EXERCISE DIRECTIONS:
Your task is to restate the data word for word.

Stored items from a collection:

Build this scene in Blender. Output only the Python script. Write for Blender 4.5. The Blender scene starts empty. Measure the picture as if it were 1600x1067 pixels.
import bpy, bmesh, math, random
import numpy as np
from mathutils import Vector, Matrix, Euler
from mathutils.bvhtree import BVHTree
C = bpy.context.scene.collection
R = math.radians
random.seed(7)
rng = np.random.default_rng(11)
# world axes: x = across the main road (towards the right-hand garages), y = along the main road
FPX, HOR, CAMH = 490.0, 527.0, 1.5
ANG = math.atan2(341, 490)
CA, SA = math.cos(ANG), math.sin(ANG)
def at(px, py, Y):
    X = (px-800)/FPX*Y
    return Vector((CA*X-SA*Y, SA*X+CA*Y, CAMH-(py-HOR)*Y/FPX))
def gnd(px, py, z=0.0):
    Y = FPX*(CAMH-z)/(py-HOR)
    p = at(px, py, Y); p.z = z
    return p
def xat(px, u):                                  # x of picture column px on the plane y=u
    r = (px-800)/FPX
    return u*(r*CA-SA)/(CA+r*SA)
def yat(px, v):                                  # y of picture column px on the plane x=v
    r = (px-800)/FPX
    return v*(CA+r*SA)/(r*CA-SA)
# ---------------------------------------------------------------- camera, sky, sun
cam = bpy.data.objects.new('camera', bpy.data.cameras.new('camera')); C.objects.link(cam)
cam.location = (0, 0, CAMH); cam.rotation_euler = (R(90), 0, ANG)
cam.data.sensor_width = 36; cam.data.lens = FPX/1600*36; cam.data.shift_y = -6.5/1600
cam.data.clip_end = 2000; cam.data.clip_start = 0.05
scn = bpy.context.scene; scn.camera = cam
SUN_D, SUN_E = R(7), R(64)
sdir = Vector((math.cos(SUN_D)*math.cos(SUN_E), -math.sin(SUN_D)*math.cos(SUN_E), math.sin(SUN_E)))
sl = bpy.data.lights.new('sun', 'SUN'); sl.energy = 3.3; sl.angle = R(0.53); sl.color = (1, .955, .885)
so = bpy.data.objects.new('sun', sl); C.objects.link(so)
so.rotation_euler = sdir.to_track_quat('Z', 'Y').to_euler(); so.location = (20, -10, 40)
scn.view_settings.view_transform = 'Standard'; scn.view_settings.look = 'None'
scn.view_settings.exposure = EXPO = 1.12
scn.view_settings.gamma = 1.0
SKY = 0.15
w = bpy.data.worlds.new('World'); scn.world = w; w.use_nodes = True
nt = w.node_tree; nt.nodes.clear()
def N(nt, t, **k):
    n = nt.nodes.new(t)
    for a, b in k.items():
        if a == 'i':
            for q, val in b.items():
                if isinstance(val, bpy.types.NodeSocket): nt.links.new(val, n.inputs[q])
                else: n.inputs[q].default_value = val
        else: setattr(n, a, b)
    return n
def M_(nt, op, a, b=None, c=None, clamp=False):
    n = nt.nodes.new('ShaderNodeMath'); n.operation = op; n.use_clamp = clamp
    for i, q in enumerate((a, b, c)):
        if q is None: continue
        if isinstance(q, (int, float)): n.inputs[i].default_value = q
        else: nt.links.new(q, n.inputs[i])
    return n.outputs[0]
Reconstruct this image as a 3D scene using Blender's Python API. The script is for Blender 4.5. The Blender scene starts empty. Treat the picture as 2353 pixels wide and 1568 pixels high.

RESPONSE TO THE EXERCISE:
Build this scene in Blender. Output only the Python script. Write for Blender 4.5. The Blender scene starts empty. Measure the picture as if it were 1600x1067 pixels.
import bpy, bmesh, math, random
import numpy as np
from mathutils import Vector, Matrix, Euler
from mathutils.bvhtree import BVHTree
C = bpy.context.scene.collection
R = math.radians
random.seed(7)
rng = np.random.default_rng(11)
# world axes: x = across the main road (towards the right-hand garages), y = along the main road
FPX, HOR, CAMH = 490.0, 527.0, 1.5
ANG = math.atan2(341, 490)
CA, SA = math.cos(ANG), math.sin(ANG)
def at(px, py, Y):
    X = (px-800)/FPX*Y
    return Vector((CA*X-SA*Y, SA*X+CA*Y, CAMH-(py-HOR)*Y/FPX))
def gnd(px, py, z=0.0):
    Y = FPX*(CAMH-z)/(py-HOR)
    p = at(px, py, Y); p.z = z
    return p
def xat(px, u):                                  # x of picture column px on the plane y=u
    r = (px-800)/FPX
    return u*(r*CA-SA)/(CA+r*SA)
def yat(px, v):                                  # y of picture column px on the plane x=v
    r = (px-800)/FPX
    return v*(CA+r*SA)/(r*CA-SA)
# ---------------------------------------------------------------- camera, sky, sun
cam = bpy.data.objects.new('camera', bpy.data.cameras.new('camera')); C.objects.link(cam)
cam.location = (0, 0, CAMH); cam.rotation_euler = (R(90), 0, ANG)
cam.data.sensor_width = 36; cam.data.lens = FPX/1600*36; cam.data.shift_y = -6.5/1600
cam.data.clip_end = 2000; cam.data.clip_start = 0.05
scn = bpy.context.scene; scn.camera = cam
SUN_D, SUN_E = R(7), R(64)
sdir = Vector((math.cos(SUN_D)*math.cos(SUN_E), -math.sin(SUN_D)*math.cos(SUN_E), math.sin(SUN_E)))
sl = bpy.data.lights.new('sun', 'SUN'); sl.energy = 3.3; sl.angle = R(0.53); sl.color = (1, .955, .885)
so = bpy.data.objects.new('sun', sl); C.objects.link(so)
so.rotation_euler = sdir.to_track_quat('Z', 'Y').to_euler(); so.location = (20, -10, 40)
scn.view_settings.view_transform = 'Standard'; scn.view_settings.look = 'None'
scn.view_settings.exposure = EXPO = 1.12
scn.view_settings.gamma = 1.0
SKY = 0.15
w = bpy.data.worlds.new('World'); scn.world = w; w.use_nodes = True
nt = w.node_tree; nt.nodes.clear()
def N(nt, t, **k):
    n = nt.nodes.new(t)
    for a, b in k.items():
        if a == 'i':
            for q, val in b.items():
                if isinstance(val, bpy.types.NodeSocket): nt.links.new(val, n.inputs[q])
                else: n.inputs[q].default_value = val
        else: setattr(n, a, b)
    return n
def M_(nt, op, a, b=None, c=None, clamp=False):
    n = nt.nodes.new('ShaderNodeMath'); n.operation = op; n.use_clamp = clamp
    for i, q in enumerate((a, b, c)):
        if q is None: continue
        if isinstance(q, (int, float)): n.inputs[i].default_value = q
        else: nt.links.new(q, n.inputs[i])
    return n.outputs[0]
Reconstruct this image as a 3D scene using Blender's Python API. The script is for Blender 4.5. The Blender scene starts empty. Treat the picture as 2353 pixels wide and 1568 pixels high.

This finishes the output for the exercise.